Scene script records:

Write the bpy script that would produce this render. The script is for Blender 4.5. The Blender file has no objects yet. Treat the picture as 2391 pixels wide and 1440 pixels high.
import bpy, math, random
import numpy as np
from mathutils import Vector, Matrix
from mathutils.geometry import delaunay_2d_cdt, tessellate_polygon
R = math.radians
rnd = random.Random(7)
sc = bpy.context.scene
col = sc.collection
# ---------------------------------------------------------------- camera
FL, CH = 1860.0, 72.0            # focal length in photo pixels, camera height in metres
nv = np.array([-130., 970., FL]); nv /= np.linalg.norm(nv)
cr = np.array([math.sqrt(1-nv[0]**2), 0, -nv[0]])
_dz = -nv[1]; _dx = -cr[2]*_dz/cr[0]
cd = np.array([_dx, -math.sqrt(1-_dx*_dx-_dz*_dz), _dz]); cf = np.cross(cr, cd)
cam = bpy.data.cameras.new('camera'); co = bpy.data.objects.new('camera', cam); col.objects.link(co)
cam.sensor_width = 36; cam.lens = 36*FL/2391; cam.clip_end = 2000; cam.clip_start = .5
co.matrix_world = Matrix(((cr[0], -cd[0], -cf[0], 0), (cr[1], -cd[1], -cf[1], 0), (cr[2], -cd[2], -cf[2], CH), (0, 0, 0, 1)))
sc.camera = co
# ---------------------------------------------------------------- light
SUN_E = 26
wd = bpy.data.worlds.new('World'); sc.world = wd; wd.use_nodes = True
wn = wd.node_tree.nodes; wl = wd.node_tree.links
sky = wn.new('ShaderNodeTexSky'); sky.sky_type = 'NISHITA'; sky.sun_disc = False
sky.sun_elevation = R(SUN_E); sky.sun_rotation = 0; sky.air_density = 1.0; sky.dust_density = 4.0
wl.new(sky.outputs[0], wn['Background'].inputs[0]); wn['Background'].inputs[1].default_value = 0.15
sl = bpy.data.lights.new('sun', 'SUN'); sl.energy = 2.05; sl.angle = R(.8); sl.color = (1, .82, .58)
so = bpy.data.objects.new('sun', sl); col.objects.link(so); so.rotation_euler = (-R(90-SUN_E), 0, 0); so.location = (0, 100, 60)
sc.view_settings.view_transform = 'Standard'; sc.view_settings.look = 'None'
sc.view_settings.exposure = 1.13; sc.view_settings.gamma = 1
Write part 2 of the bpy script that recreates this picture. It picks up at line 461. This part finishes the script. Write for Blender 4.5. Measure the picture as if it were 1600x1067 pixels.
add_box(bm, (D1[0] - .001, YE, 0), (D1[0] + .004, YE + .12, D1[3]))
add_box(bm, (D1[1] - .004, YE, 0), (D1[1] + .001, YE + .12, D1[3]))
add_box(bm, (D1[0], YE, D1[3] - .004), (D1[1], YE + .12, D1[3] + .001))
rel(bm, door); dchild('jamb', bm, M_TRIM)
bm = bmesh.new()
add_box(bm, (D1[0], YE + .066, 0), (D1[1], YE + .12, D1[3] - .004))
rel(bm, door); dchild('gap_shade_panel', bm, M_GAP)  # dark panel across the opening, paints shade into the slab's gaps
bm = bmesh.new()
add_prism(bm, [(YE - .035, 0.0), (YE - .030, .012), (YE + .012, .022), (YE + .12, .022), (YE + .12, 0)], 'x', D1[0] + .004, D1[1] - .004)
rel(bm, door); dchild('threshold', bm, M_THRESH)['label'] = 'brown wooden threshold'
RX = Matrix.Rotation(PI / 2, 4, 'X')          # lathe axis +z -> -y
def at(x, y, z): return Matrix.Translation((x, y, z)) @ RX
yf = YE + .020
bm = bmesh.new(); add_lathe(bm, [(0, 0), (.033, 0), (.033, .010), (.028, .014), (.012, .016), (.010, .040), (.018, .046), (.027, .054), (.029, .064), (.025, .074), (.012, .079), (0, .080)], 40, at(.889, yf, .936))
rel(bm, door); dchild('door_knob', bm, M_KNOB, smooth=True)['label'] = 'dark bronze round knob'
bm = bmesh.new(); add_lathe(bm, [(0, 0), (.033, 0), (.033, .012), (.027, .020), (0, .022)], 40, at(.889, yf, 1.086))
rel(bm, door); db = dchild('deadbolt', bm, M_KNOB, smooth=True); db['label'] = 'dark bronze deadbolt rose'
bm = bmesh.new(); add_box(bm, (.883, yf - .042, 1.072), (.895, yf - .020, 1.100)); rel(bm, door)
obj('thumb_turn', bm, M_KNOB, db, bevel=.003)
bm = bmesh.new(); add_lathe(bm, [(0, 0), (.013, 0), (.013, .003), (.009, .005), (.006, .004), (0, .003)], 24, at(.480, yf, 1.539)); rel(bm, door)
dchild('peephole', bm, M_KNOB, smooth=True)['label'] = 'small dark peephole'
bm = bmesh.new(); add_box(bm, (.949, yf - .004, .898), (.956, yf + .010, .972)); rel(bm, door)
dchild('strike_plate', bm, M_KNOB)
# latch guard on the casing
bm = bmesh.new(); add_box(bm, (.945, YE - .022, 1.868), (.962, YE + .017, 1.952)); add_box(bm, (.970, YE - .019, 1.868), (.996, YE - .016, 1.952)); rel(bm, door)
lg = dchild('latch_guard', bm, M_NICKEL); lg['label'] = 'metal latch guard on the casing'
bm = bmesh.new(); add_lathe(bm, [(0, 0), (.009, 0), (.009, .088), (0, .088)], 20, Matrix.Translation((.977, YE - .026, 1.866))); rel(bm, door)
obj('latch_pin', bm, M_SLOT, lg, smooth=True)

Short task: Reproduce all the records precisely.

Answer to the problem:
Write the bpy script that would produce this render. The script is for Blender 4.5. The Blender file has no objects yet. Treat the picture as 2391 pixels wide and 1440 pixels high.
import bpy, math, random
import numpy as np
from mathutils import Vector, Matrix
from mathutils.geometry import delaunay_2d_cdt, tessellate_polygon
R = math.radians
rnd = random.Random(7)
sc = bpy.context.scene
col = sc.collection
# ---------------------------------------------------------------- camera
FL, CH = 1860.0, 72.0            # focal length in photo pixels, camera height in metres
nv = np.array([-130., 970., FL]); nv /= np.linalg.norm(nv)
cr = np.array([math.sqrt(1-nv[0]**2), 0, -nv[0]])
_dz = -nv[1]; _dx = -cr[2]*_dz/cr[0]
cd = np.array([_dx, -math.sqrt(1-_dx*_dx-_dz*_dz), _dz]); cf = np.cross(cr, cd)
cam = bpy.data.cameras.new('camera'); co = bpy.data.objects.new('camera', cam); col.objects.link(co)
cam.sensor_width = 36; cam.lens = 36*FL/2391; cam.clip_end = 2000; cam.clip_start = .5
co.matrix_world = Matrix(((cr[0], -cd[0], -cf[0], 0), (cr[1], -cd[1], -cf[1], 0), (cr[2], -cd[2], -cf[2], CH), (0, 0, 0, 1)))
sc.camera = co
# ---------------------------------------------------------------- light
SUN_E = 26
wd = bpy.data.worlds.new('World'); sc.world = wd; wd.use_nodes = True
wn = wd.node_tree.nodes; wl = wd.node_tree.links
sky = wn.new('ShaderNodeTexSky'); sky.sky_type = 'NISHITA'; sky.sun_disc = False
sky.sun_elevation = R(SUN_E); sky.sun_rotation = 0; sky.air_density = 1.0; sky.dust_density = 4.0
wl.new(sky.outputs[0], wn['Background'].inputs[0]); wn['Background'].inputs[1].default_value = 0.15
sl = bpy.data.lights.new('sun', 'SUN'); sl.energy = 2.05; sl.angle = R(.8); sl.color = (1, .82, .58)
so = bpy.data.objects.new('sun', sl); col.objects.link(so); so.rotation_euler = (-R(90-SUN_E), 0, 0); so.location = (0, 100, 60)
sc.view_settings.view_transform = 'Standard'; sc.view_settings.look = 'None'
sc.view_settings.exposure = 1.13; sc.view_settings.gamma = 1
Write part 2 of the bpy script that recreates this picture. It picks up at line 461. This part finishes the script. Write for Blender 4.5. Measure the picture as if it were 1600x1067 pixels.
add_box(bm, (D1[0] - .001, YE, 0), (D1[0] + .004, YE + .12, D1[3]))
add_box(bm, (D1[1] - .004, YE, 0), (D1[1] + .001, YE + .12, D1[3]))
add_box(bm, (D1[0], YE, D1[3] - .004), (D1[1], YE + .12, D1[3] + .001))
rel(bm, door); dchild('jamb', bm, M_TRIM)
bm = bmesh.new()
add_box(bm, (D1[0], YE + .066, 0), (D1[1], YE + .12, D1[3] - .004))
rel(bm, door); dchild('gap_shade_panel', bm, M_GAP)  # dark panel across the opening, paints shade into the slab's gaps
bm = bmesh.new()
add_prism(bm, [(YE - .035, 0.0), (YE - .030, .012), (YE + .012, .022), (YE + .12, .022), (YE + .12, 0)], 'x', D1[0] + .004, D1[1] - .004)
rel(bm, door); dchild('threshold', bm, M_THRESH)['label'] = 'brown wooden threshold'
RX = Matrix.Rotation(PI / 2, 4, 'X')          # lathe axis +z -> -y
def at(x, y, z): return Matrix.Translation((x, y, z)) @ RX
yf = YE + .020
bm = bmesh.new(); add_lathe(bm, [(0, 0), (.033, 0), (.033, .010), (.028, .014), (.012, .016), (.010, .040), (.018, .046), (.027, .054), (.029, .064), (.025, .074), (.012, .079), (0, .080)], 40, at(.889, yf, .936))
rel(bm, door); dchild('door_knob', bm, M_KNOB, smooth=True)['label'] = 'dark bronze round knob'
bm = bmesh.new(); add_lathe(bm, [(0, 0), (.033, 0), (.033, .012), (.027, .020), (0, .022)], 40, at(.889, yf, 1.086))
rel(bm, door); db = dchild('deadbolt', bm, M_KNOB, smooth=True); db['label'] = 'dark bronze deadbolt rose'
bm = bmesh.new(); add_box(bm, (.883, yf - .042, 1.072), (.895, yf - .020, 1.100)); rel(bm, door)
obj('thumb_turn', bm, M_KNOB, db, bevel=.003)
bm = bmesh.new(); add_lathe(bm, [(0, 0), (.013, 0), (.013, .003), (.009, .005), (.006, .004), (0, .003)], 24, at(.480, yf, 1.539)); rel(bm, door)
dchild('peephole', bm, M_KNOB, smooth=True)['label'] = 'small dark peephole'
bm = bmesh.new(); add_box(bm, (.949, yf - .004, .898), (.956, yf + .010, .972)); rel(bm, door)
dchild('strike_plate', bm, M_KNOB)
# latch guard on the casing
bm = bmesh.new(); add_box(bm, (.945, YE - .022, 1.868), (.962, YE + .017, 1.952)); add_box(bm, (.970, YE - .019, 1.868), (.996, YE - .016, 1.952)); rel(bm, door)
lg = dchild('latch_guard', bm, M_NICKEL); lg['label'] = 'metal latch guard on the casing'
bm = bmesh.new(); add_lathe(bm, [(0, 0), (.009, 0), (.009, .088), (0, .088)], 20, Matrix.Translation((.977, YE - .026, 1.866))); rel(bm, door)
obj('latch_pin', bm, M_SLOT, lg, smooth=True)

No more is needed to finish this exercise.